Clay Carrell: Well, if I fully understand your question, I mean, the learnings has been keeping mud properties in as good a shape as we can and trying to keep bottom hole temperature at the tools as low as we can, so that we could extend run times and get to some longer laterals in the play. That’s been what we’ve been working on operationally, and we’ve been continuing to have success in that space. As it relates to the well performance, we felt like it was going to be on the high end. It was part of our original acquisition evaluation, and it’s performed in line with what we would — we thought it would do. There’s varying flat periods across the acreage where some stay flat for a longer period of time, 4, 5 months, some stay flat 2 to 3 months before they start to decline. And so, maybe that’s some learning there. But overall, that’s kind of the main things that we’ve absorbed that we’re utilizing as we go forward to keep making improvements there.

Noel Parks: Great. That is interesting about just some of them having a longer flat period than others. Is that entirely geologically driven, or is there anything as far as just the rate you perform at or chokes you use that alters that as far as you know so far?

Clay Carrell: Yes. I think the biggest driver is the combination of the bottom hole pressure and the effectiveness of the completion and the continuity of the propped fracks that we put on the well and maintaining that continuity.

Operator: And ladies and gentlemen, this concludes our question-and-answer session.
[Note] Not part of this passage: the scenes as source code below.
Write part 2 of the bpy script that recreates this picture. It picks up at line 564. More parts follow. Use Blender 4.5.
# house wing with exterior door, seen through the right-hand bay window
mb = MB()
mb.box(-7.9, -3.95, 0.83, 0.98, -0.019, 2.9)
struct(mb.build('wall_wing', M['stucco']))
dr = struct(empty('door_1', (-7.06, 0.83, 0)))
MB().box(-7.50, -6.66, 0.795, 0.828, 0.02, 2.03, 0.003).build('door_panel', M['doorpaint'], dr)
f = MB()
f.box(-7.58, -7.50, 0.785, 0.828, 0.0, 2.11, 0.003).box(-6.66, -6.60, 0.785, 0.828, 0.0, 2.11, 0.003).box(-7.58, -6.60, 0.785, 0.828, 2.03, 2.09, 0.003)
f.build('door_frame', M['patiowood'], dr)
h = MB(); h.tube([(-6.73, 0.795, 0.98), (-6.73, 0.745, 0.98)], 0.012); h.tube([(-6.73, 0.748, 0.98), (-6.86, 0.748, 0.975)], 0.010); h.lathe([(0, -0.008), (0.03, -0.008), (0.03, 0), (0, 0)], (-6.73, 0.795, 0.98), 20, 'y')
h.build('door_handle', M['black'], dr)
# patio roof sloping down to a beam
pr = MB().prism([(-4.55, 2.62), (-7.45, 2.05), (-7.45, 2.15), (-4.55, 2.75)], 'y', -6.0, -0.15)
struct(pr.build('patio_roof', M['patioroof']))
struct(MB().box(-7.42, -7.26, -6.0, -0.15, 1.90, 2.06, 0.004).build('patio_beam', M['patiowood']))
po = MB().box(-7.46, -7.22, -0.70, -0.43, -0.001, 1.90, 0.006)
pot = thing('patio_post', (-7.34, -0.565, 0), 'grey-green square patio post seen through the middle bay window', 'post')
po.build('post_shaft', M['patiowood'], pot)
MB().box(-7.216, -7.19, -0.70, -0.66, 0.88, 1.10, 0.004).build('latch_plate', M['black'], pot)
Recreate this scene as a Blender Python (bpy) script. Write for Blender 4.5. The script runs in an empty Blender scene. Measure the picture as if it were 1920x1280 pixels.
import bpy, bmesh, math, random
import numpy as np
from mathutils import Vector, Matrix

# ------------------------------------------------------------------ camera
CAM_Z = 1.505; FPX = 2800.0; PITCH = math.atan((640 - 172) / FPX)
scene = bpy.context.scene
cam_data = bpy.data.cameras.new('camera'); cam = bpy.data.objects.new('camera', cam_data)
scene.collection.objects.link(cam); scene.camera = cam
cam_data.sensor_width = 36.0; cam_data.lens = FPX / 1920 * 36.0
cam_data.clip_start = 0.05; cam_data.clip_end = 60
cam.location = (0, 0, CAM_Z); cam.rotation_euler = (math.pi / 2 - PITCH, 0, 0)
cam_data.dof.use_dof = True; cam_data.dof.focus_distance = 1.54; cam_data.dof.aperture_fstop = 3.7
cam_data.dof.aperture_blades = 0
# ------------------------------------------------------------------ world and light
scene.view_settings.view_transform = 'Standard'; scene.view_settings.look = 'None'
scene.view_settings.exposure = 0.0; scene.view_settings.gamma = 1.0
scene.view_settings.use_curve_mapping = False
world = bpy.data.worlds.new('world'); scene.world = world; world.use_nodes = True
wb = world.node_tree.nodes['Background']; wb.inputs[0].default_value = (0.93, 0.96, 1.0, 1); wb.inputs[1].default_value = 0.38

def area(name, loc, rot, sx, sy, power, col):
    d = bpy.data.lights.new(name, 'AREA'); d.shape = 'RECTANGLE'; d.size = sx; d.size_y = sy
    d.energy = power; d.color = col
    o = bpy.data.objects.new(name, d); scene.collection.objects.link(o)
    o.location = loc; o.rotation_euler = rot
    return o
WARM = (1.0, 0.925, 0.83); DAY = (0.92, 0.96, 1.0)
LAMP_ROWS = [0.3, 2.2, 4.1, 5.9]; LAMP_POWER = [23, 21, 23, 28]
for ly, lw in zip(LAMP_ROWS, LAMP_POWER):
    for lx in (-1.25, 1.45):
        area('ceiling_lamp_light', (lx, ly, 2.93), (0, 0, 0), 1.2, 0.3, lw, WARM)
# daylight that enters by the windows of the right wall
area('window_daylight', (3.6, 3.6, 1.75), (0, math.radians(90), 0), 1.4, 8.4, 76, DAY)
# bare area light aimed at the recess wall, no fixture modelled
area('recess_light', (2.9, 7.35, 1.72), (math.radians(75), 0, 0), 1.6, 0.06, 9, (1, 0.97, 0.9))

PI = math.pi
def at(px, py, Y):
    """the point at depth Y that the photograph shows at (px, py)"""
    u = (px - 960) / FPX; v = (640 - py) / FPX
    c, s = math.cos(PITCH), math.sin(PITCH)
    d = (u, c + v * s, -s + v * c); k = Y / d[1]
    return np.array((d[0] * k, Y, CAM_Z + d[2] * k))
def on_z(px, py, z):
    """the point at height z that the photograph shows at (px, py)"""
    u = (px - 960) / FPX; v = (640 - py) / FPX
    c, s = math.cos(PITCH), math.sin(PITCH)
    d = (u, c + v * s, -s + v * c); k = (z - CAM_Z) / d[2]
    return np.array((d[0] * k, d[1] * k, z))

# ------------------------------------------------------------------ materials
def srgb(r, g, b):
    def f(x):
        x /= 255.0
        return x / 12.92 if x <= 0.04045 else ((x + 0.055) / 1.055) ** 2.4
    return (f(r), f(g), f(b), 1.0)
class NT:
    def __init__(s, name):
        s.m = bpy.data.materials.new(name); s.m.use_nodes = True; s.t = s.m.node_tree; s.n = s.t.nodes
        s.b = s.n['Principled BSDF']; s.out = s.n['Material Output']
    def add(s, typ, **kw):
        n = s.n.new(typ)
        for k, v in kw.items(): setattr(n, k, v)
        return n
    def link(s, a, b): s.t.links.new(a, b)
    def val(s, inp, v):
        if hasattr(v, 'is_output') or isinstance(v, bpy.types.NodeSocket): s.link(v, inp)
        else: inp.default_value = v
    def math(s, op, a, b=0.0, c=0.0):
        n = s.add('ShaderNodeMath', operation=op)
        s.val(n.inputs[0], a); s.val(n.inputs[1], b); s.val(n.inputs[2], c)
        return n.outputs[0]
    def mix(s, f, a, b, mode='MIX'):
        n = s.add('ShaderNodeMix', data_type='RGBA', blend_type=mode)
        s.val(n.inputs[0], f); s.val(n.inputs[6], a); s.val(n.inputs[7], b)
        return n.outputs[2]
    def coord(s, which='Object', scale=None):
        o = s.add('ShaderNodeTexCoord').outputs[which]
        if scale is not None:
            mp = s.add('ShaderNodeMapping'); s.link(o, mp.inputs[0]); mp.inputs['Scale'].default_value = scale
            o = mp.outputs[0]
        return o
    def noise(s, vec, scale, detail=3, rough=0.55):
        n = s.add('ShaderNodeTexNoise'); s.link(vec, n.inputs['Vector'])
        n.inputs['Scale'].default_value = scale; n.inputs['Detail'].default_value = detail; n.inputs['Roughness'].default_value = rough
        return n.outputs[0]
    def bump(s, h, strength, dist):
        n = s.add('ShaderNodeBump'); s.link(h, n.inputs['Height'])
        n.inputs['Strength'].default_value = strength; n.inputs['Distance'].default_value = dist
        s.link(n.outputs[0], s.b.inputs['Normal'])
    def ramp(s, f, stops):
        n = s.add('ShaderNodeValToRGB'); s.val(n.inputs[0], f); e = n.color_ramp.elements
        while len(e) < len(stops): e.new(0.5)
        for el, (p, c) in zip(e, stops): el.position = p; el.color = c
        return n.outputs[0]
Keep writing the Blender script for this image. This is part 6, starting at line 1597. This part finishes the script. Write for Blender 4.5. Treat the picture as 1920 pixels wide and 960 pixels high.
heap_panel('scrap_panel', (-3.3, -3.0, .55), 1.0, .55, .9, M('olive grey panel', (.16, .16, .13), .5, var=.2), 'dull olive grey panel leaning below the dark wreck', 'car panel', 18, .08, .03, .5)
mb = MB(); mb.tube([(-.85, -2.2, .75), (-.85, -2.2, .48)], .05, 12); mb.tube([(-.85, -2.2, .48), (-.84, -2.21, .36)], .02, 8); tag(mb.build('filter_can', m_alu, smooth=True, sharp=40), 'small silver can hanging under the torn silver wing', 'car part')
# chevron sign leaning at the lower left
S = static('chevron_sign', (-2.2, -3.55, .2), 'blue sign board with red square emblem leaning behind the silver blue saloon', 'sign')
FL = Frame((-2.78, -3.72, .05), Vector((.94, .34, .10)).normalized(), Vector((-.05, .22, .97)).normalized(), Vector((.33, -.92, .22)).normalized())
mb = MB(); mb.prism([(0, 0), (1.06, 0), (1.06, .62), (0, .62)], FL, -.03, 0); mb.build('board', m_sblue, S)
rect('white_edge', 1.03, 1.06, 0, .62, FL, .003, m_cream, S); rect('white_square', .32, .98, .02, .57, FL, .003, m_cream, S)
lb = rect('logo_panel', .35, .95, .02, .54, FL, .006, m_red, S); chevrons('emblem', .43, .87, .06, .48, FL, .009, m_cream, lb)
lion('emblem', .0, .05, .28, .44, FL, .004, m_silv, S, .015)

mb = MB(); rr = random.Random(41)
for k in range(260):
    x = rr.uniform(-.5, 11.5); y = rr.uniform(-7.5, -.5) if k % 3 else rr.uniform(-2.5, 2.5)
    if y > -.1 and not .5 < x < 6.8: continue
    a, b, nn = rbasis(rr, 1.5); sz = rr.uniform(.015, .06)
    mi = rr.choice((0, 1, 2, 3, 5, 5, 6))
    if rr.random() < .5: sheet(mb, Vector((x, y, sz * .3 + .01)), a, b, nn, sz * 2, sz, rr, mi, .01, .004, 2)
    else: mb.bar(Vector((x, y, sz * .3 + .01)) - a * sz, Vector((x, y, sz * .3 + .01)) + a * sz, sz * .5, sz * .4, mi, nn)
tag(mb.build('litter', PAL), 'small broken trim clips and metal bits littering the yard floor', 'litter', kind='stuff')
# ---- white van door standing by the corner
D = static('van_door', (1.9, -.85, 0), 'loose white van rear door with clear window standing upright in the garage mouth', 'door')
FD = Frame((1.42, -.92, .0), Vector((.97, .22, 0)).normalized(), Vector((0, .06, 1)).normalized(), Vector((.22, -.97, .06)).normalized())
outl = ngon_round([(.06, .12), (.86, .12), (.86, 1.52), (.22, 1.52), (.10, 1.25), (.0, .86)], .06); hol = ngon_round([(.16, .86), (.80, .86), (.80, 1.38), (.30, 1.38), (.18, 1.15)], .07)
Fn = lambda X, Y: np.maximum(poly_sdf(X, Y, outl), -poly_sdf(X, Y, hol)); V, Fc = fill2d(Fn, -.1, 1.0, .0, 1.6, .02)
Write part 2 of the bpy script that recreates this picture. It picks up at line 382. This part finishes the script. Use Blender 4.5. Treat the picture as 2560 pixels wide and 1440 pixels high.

I’d like to turn the conference back over to the management team for any closing remarks.

Bill Way: Thank you all for joining the conversation on SWN’s performance today. We really appreciate it, and we look forward to you joining again as we continue to deliver shareholder value on a sustainable way. You all have a great weekend. And we’ll talk soon. Thanks.

Operator: Thank you. This concludes today’s conference call. We thank you all for attending today’s presentation. You may now disconnect your lines, and have a wonderful day.